Set down the material exactly as given, please, from its first line through the line that includes "725)], 'dark_steel', 14)".

>>>>

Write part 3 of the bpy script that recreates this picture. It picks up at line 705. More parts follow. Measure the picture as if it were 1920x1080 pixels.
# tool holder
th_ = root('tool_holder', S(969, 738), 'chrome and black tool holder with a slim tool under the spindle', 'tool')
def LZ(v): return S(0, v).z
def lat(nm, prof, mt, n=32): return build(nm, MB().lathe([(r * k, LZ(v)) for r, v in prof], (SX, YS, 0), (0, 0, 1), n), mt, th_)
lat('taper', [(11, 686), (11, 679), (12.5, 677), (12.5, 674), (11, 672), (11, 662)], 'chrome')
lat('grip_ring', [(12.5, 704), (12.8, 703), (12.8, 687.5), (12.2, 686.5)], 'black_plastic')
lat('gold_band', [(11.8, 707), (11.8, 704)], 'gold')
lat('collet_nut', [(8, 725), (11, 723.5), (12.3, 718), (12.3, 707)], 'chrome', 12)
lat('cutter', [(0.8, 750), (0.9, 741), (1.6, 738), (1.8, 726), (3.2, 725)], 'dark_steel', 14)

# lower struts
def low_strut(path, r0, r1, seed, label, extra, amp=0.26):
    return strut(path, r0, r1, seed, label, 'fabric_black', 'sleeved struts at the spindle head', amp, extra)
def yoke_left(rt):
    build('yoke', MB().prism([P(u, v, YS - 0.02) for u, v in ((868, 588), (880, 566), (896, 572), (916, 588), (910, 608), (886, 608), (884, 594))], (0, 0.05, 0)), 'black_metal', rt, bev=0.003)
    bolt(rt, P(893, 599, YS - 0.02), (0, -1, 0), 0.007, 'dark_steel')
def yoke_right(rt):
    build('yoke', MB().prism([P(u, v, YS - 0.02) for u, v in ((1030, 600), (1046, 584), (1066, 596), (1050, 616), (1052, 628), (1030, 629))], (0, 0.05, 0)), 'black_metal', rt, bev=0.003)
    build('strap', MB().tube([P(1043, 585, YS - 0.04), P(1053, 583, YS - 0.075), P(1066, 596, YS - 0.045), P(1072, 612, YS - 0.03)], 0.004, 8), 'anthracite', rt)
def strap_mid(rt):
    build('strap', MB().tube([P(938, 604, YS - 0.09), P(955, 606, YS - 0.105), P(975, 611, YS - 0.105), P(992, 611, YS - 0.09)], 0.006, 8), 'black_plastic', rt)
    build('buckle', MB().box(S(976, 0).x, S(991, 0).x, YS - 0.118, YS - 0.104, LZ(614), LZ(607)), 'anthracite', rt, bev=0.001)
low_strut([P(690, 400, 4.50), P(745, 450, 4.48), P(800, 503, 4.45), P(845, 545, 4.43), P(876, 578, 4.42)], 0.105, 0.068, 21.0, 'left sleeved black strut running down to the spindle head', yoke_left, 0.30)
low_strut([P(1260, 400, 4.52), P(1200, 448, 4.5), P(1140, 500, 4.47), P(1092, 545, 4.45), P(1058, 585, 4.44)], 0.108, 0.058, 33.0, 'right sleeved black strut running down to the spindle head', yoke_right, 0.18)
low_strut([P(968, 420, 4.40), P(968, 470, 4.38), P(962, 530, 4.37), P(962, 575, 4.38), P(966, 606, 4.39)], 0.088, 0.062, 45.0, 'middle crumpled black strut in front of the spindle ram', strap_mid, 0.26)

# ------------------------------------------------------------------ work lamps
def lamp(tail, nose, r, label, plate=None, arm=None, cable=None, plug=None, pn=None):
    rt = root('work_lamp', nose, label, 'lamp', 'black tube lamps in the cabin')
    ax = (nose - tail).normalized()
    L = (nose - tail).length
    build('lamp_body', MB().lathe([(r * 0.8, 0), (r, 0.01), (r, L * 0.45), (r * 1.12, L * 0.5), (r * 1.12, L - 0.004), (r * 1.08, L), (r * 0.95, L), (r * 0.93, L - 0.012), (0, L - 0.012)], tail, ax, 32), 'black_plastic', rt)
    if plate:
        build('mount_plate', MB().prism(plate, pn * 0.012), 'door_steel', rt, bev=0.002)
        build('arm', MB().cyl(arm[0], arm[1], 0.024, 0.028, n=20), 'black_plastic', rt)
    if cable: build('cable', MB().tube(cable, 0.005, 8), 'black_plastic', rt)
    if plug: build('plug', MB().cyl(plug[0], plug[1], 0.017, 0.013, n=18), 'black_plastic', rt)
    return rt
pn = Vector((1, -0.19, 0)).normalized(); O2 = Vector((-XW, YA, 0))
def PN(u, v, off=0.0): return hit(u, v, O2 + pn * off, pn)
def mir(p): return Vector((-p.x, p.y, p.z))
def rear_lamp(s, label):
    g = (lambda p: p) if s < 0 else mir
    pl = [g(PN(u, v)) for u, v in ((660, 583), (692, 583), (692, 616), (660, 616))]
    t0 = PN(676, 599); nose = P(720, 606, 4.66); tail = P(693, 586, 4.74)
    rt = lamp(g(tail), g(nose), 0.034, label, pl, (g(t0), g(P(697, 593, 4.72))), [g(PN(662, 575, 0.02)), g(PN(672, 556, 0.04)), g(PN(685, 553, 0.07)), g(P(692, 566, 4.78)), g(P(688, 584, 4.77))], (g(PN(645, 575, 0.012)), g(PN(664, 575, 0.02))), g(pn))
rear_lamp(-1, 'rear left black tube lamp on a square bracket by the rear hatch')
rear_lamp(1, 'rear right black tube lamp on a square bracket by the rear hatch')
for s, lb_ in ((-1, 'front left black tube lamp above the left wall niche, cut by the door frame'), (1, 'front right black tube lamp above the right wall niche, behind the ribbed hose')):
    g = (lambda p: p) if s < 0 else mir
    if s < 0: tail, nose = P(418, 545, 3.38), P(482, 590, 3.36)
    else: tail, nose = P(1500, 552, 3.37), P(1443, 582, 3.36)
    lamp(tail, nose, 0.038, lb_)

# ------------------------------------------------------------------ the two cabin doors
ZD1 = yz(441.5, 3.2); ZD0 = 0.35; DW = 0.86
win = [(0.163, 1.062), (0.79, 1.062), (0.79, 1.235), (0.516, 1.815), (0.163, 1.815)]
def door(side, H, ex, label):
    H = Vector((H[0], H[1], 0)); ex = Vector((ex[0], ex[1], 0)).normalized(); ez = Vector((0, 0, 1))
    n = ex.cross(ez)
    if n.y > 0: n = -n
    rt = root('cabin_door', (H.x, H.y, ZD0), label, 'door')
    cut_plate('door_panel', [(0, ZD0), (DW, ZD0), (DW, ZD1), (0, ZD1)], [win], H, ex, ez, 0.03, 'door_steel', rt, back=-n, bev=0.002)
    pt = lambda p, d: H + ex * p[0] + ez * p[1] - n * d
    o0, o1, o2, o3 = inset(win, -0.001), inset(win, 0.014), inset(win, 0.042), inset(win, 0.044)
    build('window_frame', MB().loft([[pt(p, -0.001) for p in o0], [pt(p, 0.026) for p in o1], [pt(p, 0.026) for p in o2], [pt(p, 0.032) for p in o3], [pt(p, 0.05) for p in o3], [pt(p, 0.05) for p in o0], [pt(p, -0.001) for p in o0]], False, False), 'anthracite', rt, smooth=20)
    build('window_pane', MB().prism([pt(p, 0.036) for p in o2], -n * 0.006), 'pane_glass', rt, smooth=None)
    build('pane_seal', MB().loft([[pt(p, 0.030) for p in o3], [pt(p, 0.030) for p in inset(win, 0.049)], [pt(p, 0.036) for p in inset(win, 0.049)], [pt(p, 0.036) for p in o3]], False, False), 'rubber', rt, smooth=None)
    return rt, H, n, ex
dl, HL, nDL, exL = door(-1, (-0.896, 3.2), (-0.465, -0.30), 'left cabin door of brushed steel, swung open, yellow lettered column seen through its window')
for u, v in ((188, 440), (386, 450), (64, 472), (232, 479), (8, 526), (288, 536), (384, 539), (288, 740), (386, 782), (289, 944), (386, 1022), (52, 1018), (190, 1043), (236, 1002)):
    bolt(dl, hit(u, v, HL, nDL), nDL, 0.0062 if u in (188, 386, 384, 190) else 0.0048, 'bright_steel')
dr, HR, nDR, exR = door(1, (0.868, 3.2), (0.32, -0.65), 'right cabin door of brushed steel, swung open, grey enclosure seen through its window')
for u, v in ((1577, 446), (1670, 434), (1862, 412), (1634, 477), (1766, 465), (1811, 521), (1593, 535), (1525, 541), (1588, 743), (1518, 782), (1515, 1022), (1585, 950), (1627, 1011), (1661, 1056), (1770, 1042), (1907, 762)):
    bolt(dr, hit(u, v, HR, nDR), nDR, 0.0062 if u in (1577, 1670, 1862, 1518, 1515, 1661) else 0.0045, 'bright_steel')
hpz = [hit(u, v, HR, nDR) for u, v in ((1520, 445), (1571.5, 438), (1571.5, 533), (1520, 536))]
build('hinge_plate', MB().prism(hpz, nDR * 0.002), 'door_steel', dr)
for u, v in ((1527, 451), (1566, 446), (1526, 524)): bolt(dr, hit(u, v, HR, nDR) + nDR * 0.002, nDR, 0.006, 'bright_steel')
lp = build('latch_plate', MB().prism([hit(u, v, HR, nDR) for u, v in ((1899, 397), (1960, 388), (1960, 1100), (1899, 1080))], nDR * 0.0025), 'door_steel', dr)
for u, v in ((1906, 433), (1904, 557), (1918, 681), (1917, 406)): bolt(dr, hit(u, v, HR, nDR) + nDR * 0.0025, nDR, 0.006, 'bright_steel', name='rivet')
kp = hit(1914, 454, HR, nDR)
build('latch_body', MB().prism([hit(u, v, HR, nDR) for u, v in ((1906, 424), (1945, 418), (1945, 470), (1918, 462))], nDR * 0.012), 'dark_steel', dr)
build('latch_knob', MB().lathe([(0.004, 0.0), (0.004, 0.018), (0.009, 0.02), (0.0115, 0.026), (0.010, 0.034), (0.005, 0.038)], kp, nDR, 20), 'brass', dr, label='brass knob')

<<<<

• _Task answer_
Write part 3 of the bpy script that recreates this picture. It picks up at line 705. More parts follow. Measure the picture as if it were 1920x1080 pixels.
# tool holder
th_ = root('tool_holder', S(969, 738), 'chrome and black tool holder with a slim tool under the spindle', 'tool')
def LZ(v): return S(0, v).z
def lat(nm, prof, mt, n=32): return build(nm, MB().lathe([(r * k, LZ(v)) for r, v in prof], (SX, YS, 0), (0, 0, 1), n), mt, th_)
lat('taper', [(11, 686), (11, 679), (12.5, 677), (12.5, 674), (11, 672), (11, 662)], 'chrome')
lat('grip_ring', [(12.5, 704), (12.8, 703), (12.8, 687.5), (12.2, 686.5)], 'black_plastic')
lat('gold_band', [(11.8, 707), (11.8, 704)], 'gold')
lat('collet_nut', [(8, 725), (11, 723.5), (12.3, 718), (12.3, 707)], 'chrome', 12)
lat('cutter', [(0.8, 750), (0.9, 741), (1.6, 738), (1.8, 726), (3.2, 725)], 'dark_steel', 14)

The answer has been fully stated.